Eh, I don't discount that some experiences are like that, but not all. If you grow up in a suburban town like any of 50 around me, it's an experience to encounter someone from... Turkey for example, or from Texas, or California, or Minnesota.
I often used music with my kids; when you're in high school, especially a public one, you know all those kids for years. It's like having 10 CDs, with 10 songs each, and you listen to them over and over. And you don't have other CDs, so maybe you listen to the songs you like MOST, but maybe don't LOVE. Then you go to college, and you have 1000 CDS with 10 songs each, and you can experience other genres, other artists, other songs, and you start to see that maybe you like other things. And you start to listen to songs you really like as opposed to like more than the rest. (Then, of course, you graduate into the real world and it's Spotify/Apple Music, where any song of any genre by any artist is available to you.)
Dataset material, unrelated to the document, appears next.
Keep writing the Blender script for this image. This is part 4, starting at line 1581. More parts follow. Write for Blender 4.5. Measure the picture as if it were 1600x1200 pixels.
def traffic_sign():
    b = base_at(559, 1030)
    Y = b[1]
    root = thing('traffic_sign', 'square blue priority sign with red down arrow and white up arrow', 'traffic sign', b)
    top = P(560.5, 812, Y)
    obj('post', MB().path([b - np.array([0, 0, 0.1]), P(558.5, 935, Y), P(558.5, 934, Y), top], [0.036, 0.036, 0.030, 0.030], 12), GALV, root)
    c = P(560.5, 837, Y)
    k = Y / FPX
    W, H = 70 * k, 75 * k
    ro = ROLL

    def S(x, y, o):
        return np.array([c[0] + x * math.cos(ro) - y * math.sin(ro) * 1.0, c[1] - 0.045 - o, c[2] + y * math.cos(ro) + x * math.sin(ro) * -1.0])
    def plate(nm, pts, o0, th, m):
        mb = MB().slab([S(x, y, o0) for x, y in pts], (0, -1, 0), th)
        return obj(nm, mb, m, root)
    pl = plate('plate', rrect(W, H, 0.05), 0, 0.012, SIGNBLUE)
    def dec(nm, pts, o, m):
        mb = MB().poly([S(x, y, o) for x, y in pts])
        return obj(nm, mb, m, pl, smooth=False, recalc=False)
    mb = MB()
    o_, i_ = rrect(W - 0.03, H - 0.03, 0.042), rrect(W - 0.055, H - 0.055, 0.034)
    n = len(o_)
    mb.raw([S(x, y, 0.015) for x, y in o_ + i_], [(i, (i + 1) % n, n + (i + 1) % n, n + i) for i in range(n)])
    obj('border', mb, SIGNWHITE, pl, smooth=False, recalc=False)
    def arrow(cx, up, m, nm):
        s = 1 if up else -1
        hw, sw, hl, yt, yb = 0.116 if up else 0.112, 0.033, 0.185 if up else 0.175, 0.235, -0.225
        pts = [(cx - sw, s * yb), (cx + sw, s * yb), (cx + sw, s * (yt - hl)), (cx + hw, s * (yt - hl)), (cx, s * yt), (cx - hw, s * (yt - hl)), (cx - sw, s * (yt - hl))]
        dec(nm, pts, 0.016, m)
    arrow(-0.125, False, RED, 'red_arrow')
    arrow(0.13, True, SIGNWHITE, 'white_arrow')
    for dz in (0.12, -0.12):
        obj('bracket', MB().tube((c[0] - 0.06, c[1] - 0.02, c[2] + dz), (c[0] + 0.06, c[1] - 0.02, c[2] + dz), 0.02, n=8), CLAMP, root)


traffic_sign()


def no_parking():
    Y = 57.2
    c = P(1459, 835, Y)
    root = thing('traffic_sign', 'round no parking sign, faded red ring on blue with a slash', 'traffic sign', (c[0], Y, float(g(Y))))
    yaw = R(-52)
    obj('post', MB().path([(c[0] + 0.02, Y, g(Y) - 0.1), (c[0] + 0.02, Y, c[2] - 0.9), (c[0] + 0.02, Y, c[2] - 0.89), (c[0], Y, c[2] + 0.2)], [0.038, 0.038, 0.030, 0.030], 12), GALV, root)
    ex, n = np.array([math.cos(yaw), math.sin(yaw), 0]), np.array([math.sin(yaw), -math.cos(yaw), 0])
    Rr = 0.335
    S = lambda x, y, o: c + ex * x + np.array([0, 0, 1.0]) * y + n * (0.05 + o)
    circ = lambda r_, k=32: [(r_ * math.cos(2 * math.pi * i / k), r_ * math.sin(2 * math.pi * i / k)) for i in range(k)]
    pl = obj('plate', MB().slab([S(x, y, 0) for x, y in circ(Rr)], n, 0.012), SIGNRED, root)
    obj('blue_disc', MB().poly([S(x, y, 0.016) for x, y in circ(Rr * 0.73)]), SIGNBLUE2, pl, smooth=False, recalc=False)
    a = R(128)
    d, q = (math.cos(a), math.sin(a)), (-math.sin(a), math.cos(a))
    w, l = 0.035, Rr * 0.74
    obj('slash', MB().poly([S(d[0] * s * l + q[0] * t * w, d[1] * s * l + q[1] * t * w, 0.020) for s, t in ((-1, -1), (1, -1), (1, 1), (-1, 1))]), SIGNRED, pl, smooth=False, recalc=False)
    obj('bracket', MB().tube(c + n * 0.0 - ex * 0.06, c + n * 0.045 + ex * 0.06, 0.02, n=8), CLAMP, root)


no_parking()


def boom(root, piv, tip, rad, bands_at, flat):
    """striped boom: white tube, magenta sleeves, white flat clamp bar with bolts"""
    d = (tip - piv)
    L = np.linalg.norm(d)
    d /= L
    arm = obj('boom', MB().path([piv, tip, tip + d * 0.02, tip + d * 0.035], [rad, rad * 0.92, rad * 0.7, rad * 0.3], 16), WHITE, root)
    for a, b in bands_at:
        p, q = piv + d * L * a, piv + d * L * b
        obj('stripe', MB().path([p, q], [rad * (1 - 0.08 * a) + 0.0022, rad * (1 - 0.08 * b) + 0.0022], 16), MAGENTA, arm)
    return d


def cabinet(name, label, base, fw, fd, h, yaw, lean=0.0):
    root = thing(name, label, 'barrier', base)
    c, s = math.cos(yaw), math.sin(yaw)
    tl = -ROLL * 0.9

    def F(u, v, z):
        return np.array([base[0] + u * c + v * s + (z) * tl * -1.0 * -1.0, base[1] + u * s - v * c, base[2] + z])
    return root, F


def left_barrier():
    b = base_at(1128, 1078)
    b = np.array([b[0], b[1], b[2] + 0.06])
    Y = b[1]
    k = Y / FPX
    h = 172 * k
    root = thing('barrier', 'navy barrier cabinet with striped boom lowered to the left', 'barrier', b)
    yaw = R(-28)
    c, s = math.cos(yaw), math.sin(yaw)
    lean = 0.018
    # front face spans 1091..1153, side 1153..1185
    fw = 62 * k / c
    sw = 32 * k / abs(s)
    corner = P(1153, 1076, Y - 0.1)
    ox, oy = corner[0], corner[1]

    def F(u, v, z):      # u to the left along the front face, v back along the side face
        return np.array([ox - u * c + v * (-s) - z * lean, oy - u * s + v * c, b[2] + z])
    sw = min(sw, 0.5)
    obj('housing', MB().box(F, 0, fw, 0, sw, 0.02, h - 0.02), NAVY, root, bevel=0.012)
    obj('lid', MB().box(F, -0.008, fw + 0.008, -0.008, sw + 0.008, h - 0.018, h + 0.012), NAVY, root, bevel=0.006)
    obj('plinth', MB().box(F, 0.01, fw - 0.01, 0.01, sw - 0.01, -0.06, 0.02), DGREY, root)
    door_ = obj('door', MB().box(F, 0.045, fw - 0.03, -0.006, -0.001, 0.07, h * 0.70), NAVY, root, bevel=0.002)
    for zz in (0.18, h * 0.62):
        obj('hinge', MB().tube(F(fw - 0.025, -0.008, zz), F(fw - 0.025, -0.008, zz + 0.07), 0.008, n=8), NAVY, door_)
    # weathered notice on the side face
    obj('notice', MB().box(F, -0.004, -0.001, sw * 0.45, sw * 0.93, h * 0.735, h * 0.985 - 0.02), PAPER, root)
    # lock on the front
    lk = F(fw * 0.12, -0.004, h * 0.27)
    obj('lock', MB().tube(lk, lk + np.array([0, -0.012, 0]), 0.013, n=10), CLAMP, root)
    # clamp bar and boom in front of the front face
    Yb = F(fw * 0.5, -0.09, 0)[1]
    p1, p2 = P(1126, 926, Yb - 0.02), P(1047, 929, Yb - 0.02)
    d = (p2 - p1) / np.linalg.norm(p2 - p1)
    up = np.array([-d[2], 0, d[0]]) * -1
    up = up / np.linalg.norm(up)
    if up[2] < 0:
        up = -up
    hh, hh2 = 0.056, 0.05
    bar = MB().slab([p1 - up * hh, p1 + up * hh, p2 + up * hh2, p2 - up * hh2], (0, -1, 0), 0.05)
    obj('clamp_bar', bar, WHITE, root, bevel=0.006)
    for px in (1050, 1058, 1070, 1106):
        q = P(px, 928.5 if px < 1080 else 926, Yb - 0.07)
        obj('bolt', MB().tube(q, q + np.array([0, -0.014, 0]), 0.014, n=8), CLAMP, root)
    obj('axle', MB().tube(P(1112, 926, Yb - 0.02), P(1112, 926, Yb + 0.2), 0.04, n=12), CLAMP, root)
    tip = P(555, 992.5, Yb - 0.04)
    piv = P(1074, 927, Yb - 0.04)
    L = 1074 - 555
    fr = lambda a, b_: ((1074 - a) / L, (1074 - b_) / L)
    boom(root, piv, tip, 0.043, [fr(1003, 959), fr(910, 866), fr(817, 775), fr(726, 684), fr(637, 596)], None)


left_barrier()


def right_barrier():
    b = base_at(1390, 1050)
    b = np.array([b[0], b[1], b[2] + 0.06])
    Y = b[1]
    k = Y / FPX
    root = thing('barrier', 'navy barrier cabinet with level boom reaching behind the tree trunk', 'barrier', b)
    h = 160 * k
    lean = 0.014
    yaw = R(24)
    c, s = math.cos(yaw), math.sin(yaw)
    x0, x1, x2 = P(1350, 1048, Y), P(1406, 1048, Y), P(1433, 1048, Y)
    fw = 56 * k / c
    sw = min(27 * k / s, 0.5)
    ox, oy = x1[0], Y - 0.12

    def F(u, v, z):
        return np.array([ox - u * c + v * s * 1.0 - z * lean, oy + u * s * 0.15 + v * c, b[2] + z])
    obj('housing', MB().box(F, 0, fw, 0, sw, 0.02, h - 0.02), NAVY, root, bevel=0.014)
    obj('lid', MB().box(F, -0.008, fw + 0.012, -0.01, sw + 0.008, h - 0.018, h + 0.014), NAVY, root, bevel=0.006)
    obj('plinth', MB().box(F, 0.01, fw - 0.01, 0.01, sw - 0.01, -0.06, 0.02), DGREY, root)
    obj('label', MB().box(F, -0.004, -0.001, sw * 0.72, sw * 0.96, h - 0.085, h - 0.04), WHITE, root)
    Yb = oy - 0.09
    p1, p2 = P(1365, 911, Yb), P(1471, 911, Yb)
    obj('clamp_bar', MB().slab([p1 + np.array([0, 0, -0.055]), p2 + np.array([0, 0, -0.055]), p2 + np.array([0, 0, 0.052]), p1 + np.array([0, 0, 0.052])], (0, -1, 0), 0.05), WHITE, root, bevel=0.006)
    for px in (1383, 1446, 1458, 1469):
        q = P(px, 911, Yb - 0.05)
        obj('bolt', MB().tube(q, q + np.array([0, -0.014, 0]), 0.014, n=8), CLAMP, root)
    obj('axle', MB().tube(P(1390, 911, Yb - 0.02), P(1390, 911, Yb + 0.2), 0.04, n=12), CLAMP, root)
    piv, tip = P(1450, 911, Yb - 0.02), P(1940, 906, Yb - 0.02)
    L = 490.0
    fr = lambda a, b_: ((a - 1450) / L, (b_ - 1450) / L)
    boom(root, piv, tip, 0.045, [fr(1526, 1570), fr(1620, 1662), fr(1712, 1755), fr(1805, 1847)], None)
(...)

I also learned that people think differently - sometimes radically so - and people have different values - sometimes radically so. You learn to interact and navigate with people that don't have 15 years of history with you. Who take you at face value - or not. You get a great perspective in how you and your ideas are perceived. You learn that maybe you can drive that narrative a bit. Maybe someone else doesn't have that experience, and that's fine, I respect it, but we've all had 15 years, plus minus of primary school, we're all going to work 40, 50 years after, why not have that other experience? My best and closest friends are those I made in college. Ride or die friends.